Amphorae have gotten much scholarly attention as proxies for reconstructing past economic performance and social interaction. However, the ending of the ‘Amphora Phenomenon’, a watershed in premodern commerce, remains uncharted. A comprehensive picture of the links between the amphora’s diminishing role, its final occurrences and the emergence of alternative forms of containerisation is absent. This interdisciplinary research will fill that lacuna. It combines SSH with Sciences by bringing together unintegrated archaeological data and novel scientific analyses with an innovative methodology inspired by exciting theoretical developments concerning human-thing-entanglement in object-oriented studies.

Amphorae will not be considered passive artefactual proxies of human activities or fixed representations of (cultural) identities. Rather, through their (material) properties, amphorae influenced human behaviour and experience in profound and intricate ways. Amphorae were impactful objects embedded in a world of shifting technological and cultural realities. I study the Amphora Phenomenon as a containerisation praxis in its final stages by investigating the functioning of the latest amphora generations. My theoretically-informed methodology will be applied to case-study material from the medieval Aegean and Iberia. These regional ‘final occurrences’ provide the most-provocative examples of this phenomenon’s disentanglement, disappearance and related effects. I will (archaeometrically) investigate the nature of late Aegean and Iberian amphorae and document their archaeological contexts. Subsequently, I will explore and assess a plurality of (non)human factors potentially contributing to amphora-obsolescence. This ensures an in-depth inquiry into the multifaceted problem of amphora-ending.

More broadly, my project provides archaeological reflections on the causes and effects of innovation. Breakthroughs and breakdowns are two sides of the same coin. Change never happens in a void. Innovation also entails ‘creative destruction’: entrenched technologies and deeply-valued traditions get challenged by ‘the new’ that may supplant the ‘old stuff’. In archaeology, beginnings (‘the first’, ‘the earliest’) are studied very often; not endings. Such disinterest is undeserved because a ‘sense of ending’ is an important lived reality in the past and today. I address that imbalance by explicitly focusing on the end of a major phenomenon in Mediterranean history. I consider the reasons and implications for Mediterranean societies losing/abandoning a successful, widespread and age-old container tradition. My research will open-up a fresh perspective for amphora studies. Additionally, it contributes to wider debates on change and (dis)continuation; and the question why things end.

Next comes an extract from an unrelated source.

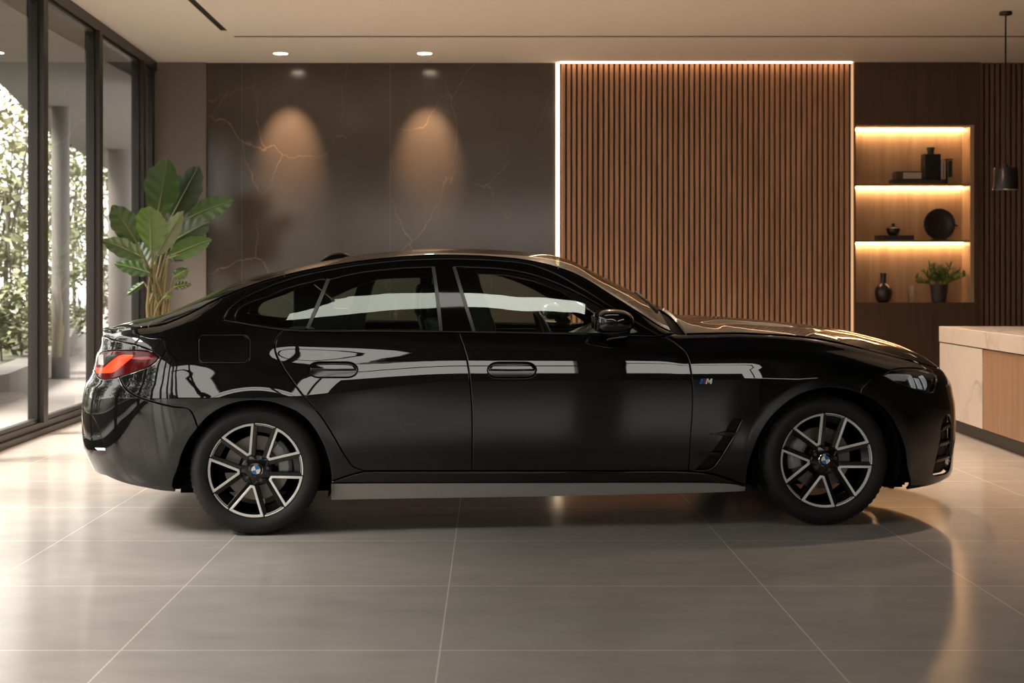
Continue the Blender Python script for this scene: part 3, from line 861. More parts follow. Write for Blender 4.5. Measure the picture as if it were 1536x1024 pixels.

A late Iberian amphora (Huis van Hilde, inventory number: 11069-01).
A late Iberian amphora (Huis van Hilde, inventory number: 11069-01).

Research question

  1. What are the characteristics of the last-recognisable amphora generations?
  2. How and why did these amphora traditions break down?
  3. What was the course of their disappearance?
  4. What were the societal implications of the Amphora Phenomenon’s end?
  5. Is ‘ending’ (vis-à-vis innovation) a fruitful way to investigate changes in material culture and human-thing-entanglement?